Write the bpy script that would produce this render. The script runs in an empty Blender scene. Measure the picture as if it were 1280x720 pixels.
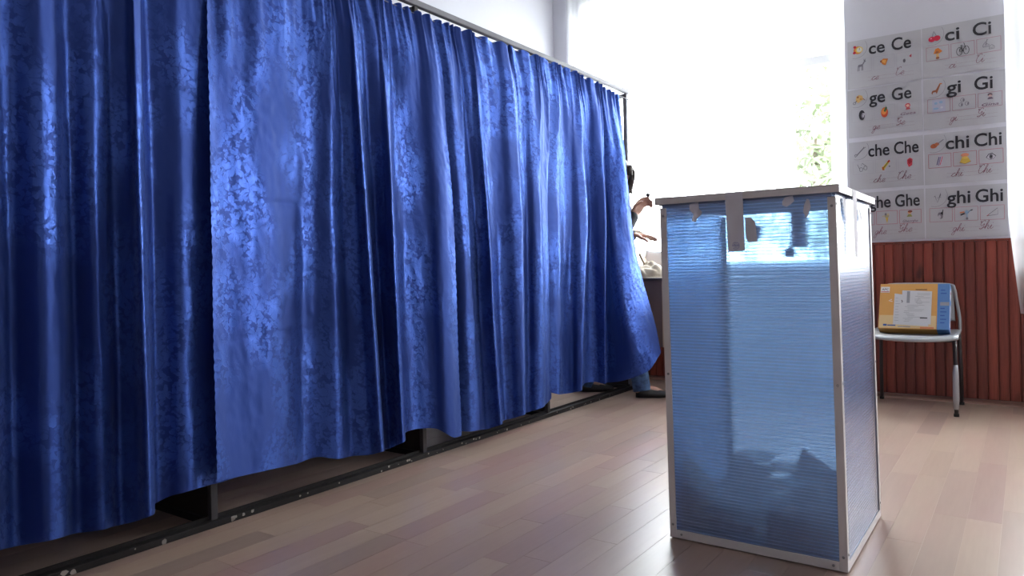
import bpy, bmesh, math, random
from mathutils import Vector, Matrix, noise

random.seed(7)
S = bpy.context.scene
C = S.collection
PI = math.pi

# ------------------------------------------------------------------ camera
F_PX, CY, ROLL, YAW, CAM_H = 913.0, 337.0, 0.020, math.atan(644 / 913.0), 0.86
cam_d = bpy.data.cameras.new('camera')
cam = bpy.data.objects.new('camera', cam_d)
C.objects.link(cam)
fw = Vector((-math.sin(YAW), math.cos(YAW), 0))
rt = Vector((math.cos(YAW), math.sin(YAW), 0))
up = Vector((0, 0, 1))
cr = rt * math.cos(ROLL) - up * math.sin(ROLL)
cu = rt * math.sin(ROLL) + up * math.cos(ROLL)
m = Matrix.Identity(4)
for i in range(3):
    m[i][0], m[i][1], m[i][2] = cr[i], cu[i], -fw[i]
m[2][3] = CAM_H
cam.matrix_world = m
cam_d.sensor_width = 36
cam_d.lens = F_PX / 1280 * 36
cam_d.shift_y = (CY - 360) / 1280
cam_d.clip_start = 0.02
S.camera = cam

# ------------------------------------------------------------------ world, light, exposure
SKY = 11.0
w = bpy.data.worlds.new('overcast_sky')
S.world = w
w.use_nodes = True
bg = w.node_tree.nodes['Background']
bg.inputs[0].default_value = (0.93, 0.965, 1.0, 1)
bg.inputs[1].default_value = SKY

WINDOWS = [(-2.95, -1.0), (0.0, 1.95), (2.95, 4.9)]      # x ranges in the far wall
WZ0, WZ1 = 0.82, 3.0
YW = 5.20                                                # inner face of the far wall
XL, XR, YB, ZC = -3.2, 5.5, -2.2, 3.3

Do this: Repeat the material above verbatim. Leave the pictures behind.

Answer to this exercise:
Write the bpy script that would produce this render. The script runs in an empty Blender scene. Measure the picture as if it were 1280x720 pixels.
import bpy, bmesh, math, random
from mathutils import Vector, Matrix, noise

random.seed(7)
S = bpy.context.scene
C = S.collection
PI = math.pi

# ------------------------------------------------------------------ camera
F_PX, CY, ROLL, YAW, CAM_H = 913.0, 337.0, 0.020, math.atan(644 / 913.0), 0.86
cam_d = bpy.data.cameras.new('camera')
cam = bpy.data.objects.new('camera', cam_d)
C.objects.link(cam)
fw = Vector((-math.sin(YAW), math.cos(YAW), 0))
rt = Vector((math.cos(YAW), math.sin(YAW), 0))
up = Vector((0, 0, 1))
cr = rt * math.cos(ROLL) - up * math.sin(ROLL)
cu = rt * math.sin(ROLL) + up * math.cos(ROLL)
m = Matrix.Identity(4)
for i in range(3):
    m[i][0], m[i][1], m[i][2] = cr[i], cu[i], -fw[i]
m[2][3] = CAM_H
cam.matrix_world = m
cam_d.sensor_width = 36
cam_d.lens = F_PX / 1280 * 36
cam_d.shift_y = (CY - 360) / 1280
cam_d.clip_start = 0.02
S.camera = cam

# ------------------------------------------------------------------ world, light, exposure
SKY = 11.0
w = bpy.data.worlds.new('overcast_sky')
S.world = w
w.use_nodes = True
bg = w.node_tree.nodes['Background']
bg.inputs[0].default_value = (0.93, 0.965, 1.0, 1)
bg.inputs[1].default_value = SKY

WINDOWS = [(-2.95, -1.0), (0.0, 1.95), (2.95, 4.9)]      # x ranges in the far wall
WZ0, WZ1 = 0.82, 3.0
YW = 5.20                                                # inner face of the far wall
XL, XR, YB, ZC = -3.2, 5.5, -2.2, 3.3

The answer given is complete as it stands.